All this points toward a heuristic regarding what the (top) Lyapunov exponent measures: we have a point $p$ and another point $q$ that is infinitesimally close to $p$. We compare the orbits $p\mapsto f(p)\mapsto f^2(p)\mapsto\cdots f^n(p)\mapsto\cdots$ and $q\mapsto f(q)\mapsto f^2(q)\mapsto\cdots f^n(q)\mapsto\cdots$ of $p$ and $q$, respectively. Maybe at each time step these two orbits stay at a bounded distance, or maybe the distance grows at most linearly, or it grows exponentially (or it decays). Of course, what type of behavior we'll see is quite possibly dependend on only on $p$ but its perturbation $q$; perhaps if one perturbs $p$ in a special direction a little bit one gets exponential separation or orbits. This is one way to interpret the expression "$\chi_p(f)>0$" . There are similar interpretations of negative or zero Lyapunov exponents. (See e.g. Lyapunov exponent of a stable p-cycle., Largest Lyapunov Exponent, Why does the negative exponent of Lyapunov imply that the orbit is an attractor?, Computing Lyapunov Exponents for more related discussion.)

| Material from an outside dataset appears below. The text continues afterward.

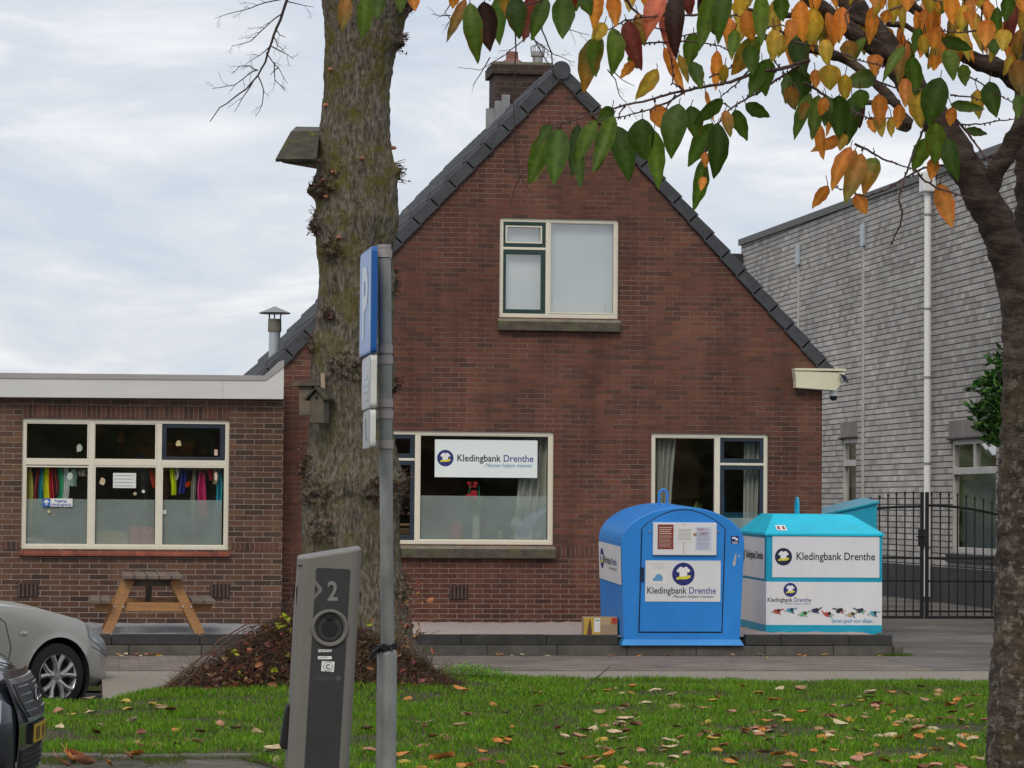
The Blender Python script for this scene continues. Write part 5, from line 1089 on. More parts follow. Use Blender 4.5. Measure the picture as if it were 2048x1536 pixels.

Finally let's focus on the case at hand. Put $A:\mathbb{R}^2\to \mathbb{R}^2, (x,y)\mapsto (2x+y,x+y)$. Fix a point $p=(x,y)\in\mathbb{R}^2$. Since $A$ is linear, we may identify the derivative $T_p A$ of $f$ at $p$ with itself; whence also $T_pA^n=A^n$.
First, by the submultiplicativity of operator norms (see Show that the operator norm is submultiplicative) we have $\Vert A^n\Vert\leq \Vert A\Vert^n$. Taking logarithms and dividing by $n$, we have:
$$\dfrac{\log\Vert A^n\Vert}{n}\leq \log\Vert A\Vert.$$
Next, note that $A$ has two eigenvalues, $\frac{3-\sqrt{5}}{2}$ and $\frac{3+\sqrt{5}}{2}$, with eigenvectors $s,u\in\mathbb{R}^2$, $|s|=1=|u|$, respectively. We have that $\frac{3-\sqrt{5}}{2}<1<\frac{3+\sqrt{5}}{2}$ and by definition $\frac{3+\sqrt{5}}{2}=|Au|\leq \Vert A \Vert$. Similarly we have $\left(\frac{3+\sqrt{5}}{2}\right)^n=|A^n u |\leq \Vert A^n\Vert$. Again taking logarithms and dividing by $n$ we get:
$$\log\left(\frac{3+\sqrt{5}}{2}\right)\leq \dfrac{\log\Vert A^n\Vert}{n}\leq \log\Vert A\Vert.$$
Thus we have that $\log\left(\frac{3+\sqrt{5}}{2}\right)\leq \underline{\chi}_p(A)\leq \chi_p(A)\leq\log\Vert A\Vert$. By making the above heuristic about $\Vert A\Vert$ more rigorous ($\ast$), one can also see that $\Vert A\Vert=\frac{3+\sqrt{5}}{2}$; thus both the lower (top) Lyapunov exponent and the (top) Lyapunov exponent of $A$ at any point $p$ is $\log\left(\dfrac{3+\sqrt{5}}{2}\right)$.
($\ast$) Any unit vector $v\in\mathbb{R}^2$ decomposes as $v=\sigma s+\upsilon u$; $|Av|$ gets larger as $\upsilon$ gets larger. (...)
To compare my answer with Matthew C's answer, note that the linear map $A$ is symmetric, so that we have multiplicativity of operator norm over powers of $A$ (Norm of a symmetric matrix equals spectral radius, How to calculate explicitly some matrix norm?, Norm of a symmetric matrix?); thus in the case of $A$ the above argument simplifies quite a bit.